Sunday, April 23, 2006

How many lies can Ted Rall make in one cartoon?

Or is he really that much of an idiot to believe his own tripe? Here's his "cartoon" from Saturday. And I use "cartoon" loosely, because as many before me have observed, his drawings have all the sophistication of an elementary school student's scribbles. (Remember, Rall is the one who accused Art Spiegelman of lacking talent.)



Let's deal with it one frame at a time. Here's the truth about tax cuts. As Jack Kemp pointed out in 2003, Kennedy cut taxes. (I'm not the first to note that today he'd be shunned by his own party.) The result: economic boom and increased tax revenues. Reagan massively cut tax rates, especially on the very top incomes upon which most people's jobs depend. The result: the end of stagflation, increased federal tax revenues, and the prosperity of the 1980s (often wrongfully maligned as an era of "greed"). And before them, Calvin Coolidge and Congress in 1925 lowered the top tax rate to 25%. The result: continued economic prosperity through the rest of the 1920s, until the Federal Reserve pulled the carpet out from under Americans (cutting the money supply by a third, triggering the Great Depression).

Compare this with what Franklin Delano Roosevelt did to create a new low in the Great Depression. As I wrote in April 2005:
Keynesian-apologist bunk like this blames the Depression's sudden worsening on a cut in federal spending. The claim is that FDR wanted a balanced budget. The raw data shows that FDR's "balanced budget" had an 8% spending drop in 1937 compared to 1936 to 1937, and a 10% drop in 1938 compared to 1937 (17% overall). However, "tax receipts" surged 37% in 1937 compared to 1936, and then 25% in 1938 compared to 1937 -- an overall increase of 72%. Yes, the federal government cut spending, but it was simultaneously raising taxes -- raising taxes a lot. The top tax rate soared to 79% in 1936, after being raised to 63% in 1932. Massive spending cuts by themselves would have sufficed, but not with simultaneous tax hikes. The higher taxes and constrictive regulations simply discouraged businesses and their owners from doing anything profitable with money. Business owners could expand their businesses, but the after-tax income wouldn't be worth the increasing marginal cost. Would-be investors could save money, but who would borrow it? Government making it unprofitable to create wealth is why the Depression worsened, not because FDR wanted a balanced budget.
Supply-siders like me point out that a balanced budget isn't everything. In fact, it's worse than government borrowing when it means tax hikes (which discourage economic activity) to finance continued high levels of spending.

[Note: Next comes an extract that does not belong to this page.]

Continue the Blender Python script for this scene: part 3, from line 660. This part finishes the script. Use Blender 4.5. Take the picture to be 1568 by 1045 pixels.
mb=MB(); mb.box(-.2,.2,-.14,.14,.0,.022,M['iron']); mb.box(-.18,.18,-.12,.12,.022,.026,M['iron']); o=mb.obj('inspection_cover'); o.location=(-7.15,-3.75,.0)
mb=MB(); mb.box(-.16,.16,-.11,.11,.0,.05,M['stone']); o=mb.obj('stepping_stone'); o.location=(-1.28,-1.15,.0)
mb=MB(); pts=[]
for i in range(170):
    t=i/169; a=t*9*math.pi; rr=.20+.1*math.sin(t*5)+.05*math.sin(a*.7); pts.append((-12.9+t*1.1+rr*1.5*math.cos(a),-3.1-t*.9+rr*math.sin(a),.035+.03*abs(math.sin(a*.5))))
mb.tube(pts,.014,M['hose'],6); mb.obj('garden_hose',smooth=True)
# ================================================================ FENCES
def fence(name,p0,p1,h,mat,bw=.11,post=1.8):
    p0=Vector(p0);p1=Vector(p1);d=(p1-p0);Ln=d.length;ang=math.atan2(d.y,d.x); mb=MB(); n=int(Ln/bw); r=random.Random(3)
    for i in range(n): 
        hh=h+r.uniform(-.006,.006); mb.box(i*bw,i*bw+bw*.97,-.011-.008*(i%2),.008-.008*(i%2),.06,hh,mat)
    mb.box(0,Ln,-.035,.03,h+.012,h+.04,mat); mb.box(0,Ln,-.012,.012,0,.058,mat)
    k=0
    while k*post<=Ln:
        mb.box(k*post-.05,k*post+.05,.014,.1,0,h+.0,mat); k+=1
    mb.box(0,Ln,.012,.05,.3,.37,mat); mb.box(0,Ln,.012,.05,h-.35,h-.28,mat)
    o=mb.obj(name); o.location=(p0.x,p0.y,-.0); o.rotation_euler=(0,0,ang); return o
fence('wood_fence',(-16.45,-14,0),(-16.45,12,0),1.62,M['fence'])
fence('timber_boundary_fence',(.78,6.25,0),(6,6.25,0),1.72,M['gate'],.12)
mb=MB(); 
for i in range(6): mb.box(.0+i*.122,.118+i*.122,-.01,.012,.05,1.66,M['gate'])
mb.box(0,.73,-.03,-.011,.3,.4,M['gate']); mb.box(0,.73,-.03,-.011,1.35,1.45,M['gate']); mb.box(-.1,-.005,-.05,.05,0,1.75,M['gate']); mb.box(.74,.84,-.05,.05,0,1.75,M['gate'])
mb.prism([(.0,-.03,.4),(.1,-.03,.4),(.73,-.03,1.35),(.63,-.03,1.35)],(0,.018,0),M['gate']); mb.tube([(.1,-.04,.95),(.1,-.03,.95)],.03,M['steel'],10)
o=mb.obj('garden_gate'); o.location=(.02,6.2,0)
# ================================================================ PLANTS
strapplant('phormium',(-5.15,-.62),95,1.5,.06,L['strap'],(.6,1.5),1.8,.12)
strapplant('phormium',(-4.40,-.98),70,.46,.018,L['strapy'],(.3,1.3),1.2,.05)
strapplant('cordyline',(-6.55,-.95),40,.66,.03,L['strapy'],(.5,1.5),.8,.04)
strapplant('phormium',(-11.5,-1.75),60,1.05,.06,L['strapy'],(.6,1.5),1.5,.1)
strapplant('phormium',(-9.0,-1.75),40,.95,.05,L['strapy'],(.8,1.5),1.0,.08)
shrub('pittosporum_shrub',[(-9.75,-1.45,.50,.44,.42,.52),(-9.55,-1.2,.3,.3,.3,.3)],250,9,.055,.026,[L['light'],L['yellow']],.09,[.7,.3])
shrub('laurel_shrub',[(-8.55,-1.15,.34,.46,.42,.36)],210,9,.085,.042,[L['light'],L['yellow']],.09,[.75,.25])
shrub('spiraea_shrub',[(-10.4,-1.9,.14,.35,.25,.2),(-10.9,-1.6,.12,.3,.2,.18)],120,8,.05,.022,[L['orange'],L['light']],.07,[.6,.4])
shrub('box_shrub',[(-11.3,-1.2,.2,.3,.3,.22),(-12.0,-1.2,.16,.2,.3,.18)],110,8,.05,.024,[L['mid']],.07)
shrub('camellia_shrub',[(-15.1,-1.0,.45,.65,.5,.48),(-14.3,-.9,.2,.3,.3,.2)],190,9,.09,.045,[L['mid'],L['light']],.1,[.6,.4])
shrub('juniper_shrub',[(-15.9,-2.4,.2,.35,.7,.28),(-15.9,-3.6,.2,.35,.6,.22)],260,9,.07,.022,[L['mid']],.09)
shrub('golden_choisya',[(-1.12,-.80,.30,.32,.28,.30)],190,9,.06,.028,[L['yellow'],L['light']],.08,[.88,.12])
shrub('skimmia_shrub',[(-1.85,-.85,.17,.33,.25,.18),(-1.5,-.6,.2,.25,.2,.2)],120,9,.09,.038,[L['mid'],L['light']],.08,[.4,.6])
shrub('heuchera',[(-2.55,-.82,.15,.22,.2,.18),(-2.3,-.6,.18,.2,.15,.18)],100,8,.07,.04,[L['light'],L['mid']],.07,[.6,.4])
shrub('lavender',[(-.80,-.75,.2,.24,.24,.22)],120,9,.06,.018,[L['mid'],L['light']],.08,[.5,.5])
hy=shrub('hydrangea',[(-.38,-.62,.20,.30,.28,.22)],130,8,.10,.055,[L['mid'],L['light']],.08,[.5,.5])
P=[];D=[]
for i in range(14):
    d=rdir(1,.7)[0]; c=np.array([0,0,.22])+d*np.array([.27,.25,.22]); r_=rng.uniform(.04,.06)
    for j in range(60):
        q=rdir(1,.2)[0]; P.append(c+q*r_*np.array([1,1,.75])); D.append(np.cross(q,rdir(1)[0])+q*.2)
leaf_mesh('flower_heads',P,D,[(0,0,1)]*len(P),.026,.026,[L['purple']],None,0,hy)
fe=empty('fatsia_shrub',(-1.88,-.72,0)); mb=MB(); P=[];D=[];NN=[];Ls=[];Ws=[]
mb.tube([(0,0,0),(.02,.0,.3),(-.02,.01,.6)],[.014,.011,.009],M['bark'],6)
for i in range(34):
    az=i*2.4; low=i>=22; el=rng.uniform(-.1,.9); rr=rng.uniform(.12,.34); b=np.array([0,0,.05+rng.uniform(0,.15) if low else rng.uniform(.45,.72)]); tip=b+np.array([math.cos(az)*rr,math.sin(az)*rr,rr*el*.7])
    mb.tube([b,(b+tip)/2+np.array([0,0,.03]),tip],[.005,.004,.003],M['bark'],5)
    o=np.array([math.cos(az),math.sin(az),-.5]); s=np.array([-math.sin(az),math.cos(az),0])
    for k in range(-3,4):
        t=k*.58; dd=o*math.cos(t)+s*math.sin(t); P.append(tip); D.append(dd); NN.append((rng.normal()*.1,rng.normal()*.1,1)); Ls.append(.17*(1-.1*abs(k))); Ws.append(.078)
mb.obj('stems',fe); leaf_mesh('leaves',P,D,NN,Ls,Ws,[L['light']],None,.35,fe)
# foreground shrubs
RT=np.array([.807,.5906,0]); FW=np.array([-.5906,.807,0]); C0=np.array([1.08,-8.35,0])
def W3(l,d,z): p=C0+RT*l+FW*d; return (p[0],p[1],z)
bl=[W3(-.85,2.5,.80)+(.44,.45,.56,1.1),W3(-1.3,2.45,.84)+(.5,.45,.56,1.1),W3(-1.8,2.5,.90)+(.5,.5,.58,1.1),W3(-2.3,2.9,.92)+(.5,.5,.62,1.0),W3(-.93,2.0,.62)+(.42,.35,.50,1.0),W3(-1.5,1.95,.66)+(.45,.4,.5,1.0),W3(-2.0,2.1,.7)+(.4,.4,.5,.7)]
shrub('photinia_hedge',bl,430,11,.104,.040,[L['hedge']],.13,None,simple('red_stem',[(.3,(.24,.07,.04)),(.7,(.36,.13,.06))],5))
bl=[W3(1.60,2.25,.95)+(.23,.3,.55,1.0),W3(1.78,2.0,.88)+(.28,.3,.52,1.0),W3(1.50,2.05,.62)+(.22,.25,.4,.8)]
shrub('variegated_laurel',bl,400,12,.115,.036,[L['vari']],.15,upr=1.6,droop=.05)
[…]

Regarding the second panel, keep in mind that I'm just a regular Joe. I have no access to economic data to which any of you and Ted Rall are restricted. So when I look at BLS employment statistics, available to anyone in the world, and see that non-farm employment now is over 2 million greater than in January 2001, I can only think of one word to describe Rall's willful ignorance of plain facts: bullshit! I seem to be using that word a lot lately. Lately I've been really tired (not really overworked, but I have so much to do), and maybe liberals' idiocy is starting to get me.

By the way, Rall can't do simple mathematics, either. The United States has a surface area of 3,718,711 square miles (both land and water). So even were his stupidity true, it would be one "Bush era jobless person" every 1.86 miles.

At least his math was correct in the subsequent panels, but his perception of reality, as usual, was off. If the U.S. military recruited two million more people at annual pay of $35,000 each, the total cost would far exceed $70 billion. That's because the U.S. military has extremely high equipment costs per person. Compare the Pentagon's request of $440 billion for 2006, and the 1.4 million active duty personnel (with another 1.3 million or so reservists) in the U.S. armed forces. Keep this in mind the next time someone says that military personnel don't get paid enough. Not to denigrate military service, but when operating costs are extremely high, and your customers (American taxpayers in this case) are willing to pay only so much, you therefore cannot pay your employees very much. And it's possible because there is actually quite a labor pool of people who are willing to serve in the armed forces for not a lot of money (i.e. their employment value at the margin, as Don Boudreaux explained).

I suppose, though, that Rall would finance it with more tax cuts on the rich. Perhaps more tax hikes like FDR's, which plunged the U.S. deeper into the Depression? More tax hikes like Clinton's, which did nothing for the American economy, though Paul Krugman claims they "ushered in an economic boom"?

This is the economic argument. I'm not even getting into the moral argument: it's your money, so why should others have the authority (not "right" or "freedom") to take and spend it as they wish? "Theftinomics" is a word Rall made up to describe government economic policies that are based on theft and fraud. That's a perfect term, actually, for Rall's socialism (euphemistically called "progressive liberalism" by mainstream media). If someone makes $1 million without coercing anyone, without committing a crime, then why are any of us entitled to a penny of it? Yet governments at all levels insist on their cut, so they can redistribute it to everyone else.

It's said that a broken clock is still correct twice a day. Does it matter when a broken clock like Rall is correct but only for the wrong reasons?